Tony Hawk’s Pro Skater 1+2: The Times, They Are A-Changing
Hey Cole,
Thanks for your thoughtful letter. It means a lot coming from you.
For me, the Tony Hawk nostalgia came a bit later in my life. I never played the Pro Skater games. The most I saw of them was some kids playing the Game Boy version at karate camp. Tony Hawk’s Underground and specifically THUG 2 are the Tony Hawk games I have that die-hard nostalgia for. Compared to THPS, these games were 50% more bombastic, 100% more Jackass: The Television Show The Video Game, but as a 12 year-old with a PSP I loved them. My actual, real-life nostalgia is for THUG 2 and it’s soundtrack. That game single-handedly got me into both Less Than Jake and Atmosphere.
After THUG 2, the quality of releases truly did drop off. I remember Tony Hawk’s American Skateland as the game I picked up alongside a GBA Micro. That thing sucked. I think Project 8 is a bad video game, but I had fun with it at the time. I had all but checked out from skateboarding and extreme sports games after what happened to Tony Hawk and getting burned by spending $60 on SSX for the Xbox 360 (another bad game, I’m sure you see the trend here). I look back on my days of playing THUG and watching the X-games on Spike TV as a phase, one I feel warm and fuzzy for, but not something weaved into my identity in the way you seem to live for skating. But the thing is, in the dire situation that is 2020, I found myself living for video games. And the Tony Hawk remake was one of the best I played all year.

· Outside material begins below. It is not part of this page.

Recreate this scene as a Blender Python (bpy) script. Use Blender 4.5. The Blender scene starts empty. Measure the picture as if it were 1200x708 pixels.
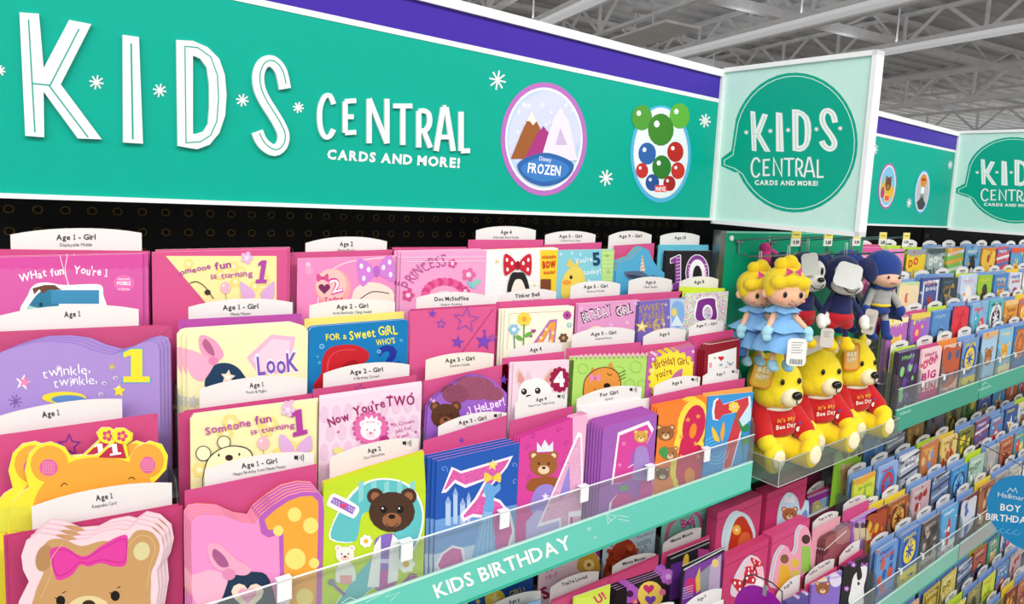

As a remake it is perfect at being playable and bottling nostalgia. This version of these games adds key moves from later entries and maintains a game feel that is smooth, and more or less what I remember from THUG (minus the getting off your board stuff). But it applies these mechanics in a way that doesn’t break these classic THPS maps. Moves like the revert and manual are essential to what Pro Skater became, even if they weren’t in the first game. They don’t ruin it. They make it better.
This type of treatment only works because the level design holds up. In retrospect, the intricate maps filled to the brim with secrets and combo opportunities are what makes these two games classics. The team at Vicarious Visions understands this. As a result, it’s a remake that feels modernized in all the right ways. New goals in THPS 1 felt natural to me as a newcomer. Having the soundtrack play through loading screens AND a dedicated skip button? Genius. The smoothness of the way this remake plays brought me back to the remarkable flow-state that I can only describe as ‘being good at Tony Hawk.’ To me, this feeling rivals character action games. In many ways Tony Hawk 1+2 is the Devil May Cry V of skating games, perfecting 20 years of a genre into a beautiful, 60 FPS, buttery smooth piece of craft. But this game is more than a fine piece of craftsmanship, right Cole?
For me, the real nostalgia is the music. I never listened to either of these games’ soundtracks before. Of course, I’d heard “Superman”, “Guerrilla Radio” and “You”, but just like THUG 2 in 2006 this game managed to introduce me to some incredible ‘90s and early 2000s punk bands. Lagwagon and Millencolin own, OK? I don’t even hate all the new stuff. A lot of the modern tracks suck, but era-appropriate songs like “Can I Kick It?” and “Firecracker” fit right in. I certainly wish they had more modern punk and emo ala JunkBunny and Destroy Boys. The newer songs by the crusty old pop-punk bands that were always featured in Tony Hawk games were admittedly an odd choice (sorry, LTJ). Some of them get the job done in the context of the gameplay, but they are no “No Cigar.” Not even close.
It has been a rough decade for skating games, but Tony Hawk’s Pro Skater 1+2 showed me maybe it has been a good decade for skater culture. Cole, you mentioned all the ways in which this remake feels so inclusive and loving, which is something I felt too. The game felt reflective, whether truthfully or not, of the skater community as a whole.
This space was adjacent to and mirrored the punk scene. Both transformed as they gained mainstream popularity, and became hijacked by the conservatism of 2000s American culture. I too have been seeing a culture change first-hand. Going to emo and punk shows is not what it was when I was growing up. The bands I see now openly talk about gender issues in the industry and encourage the audience to vote in between songs. I’m glad to hear skating is experiencing similar growth. I can feel it through this remake. I can feel that there is as much love for these classic games and skateboarders as there is for the people keeping skating alive going into this new decade.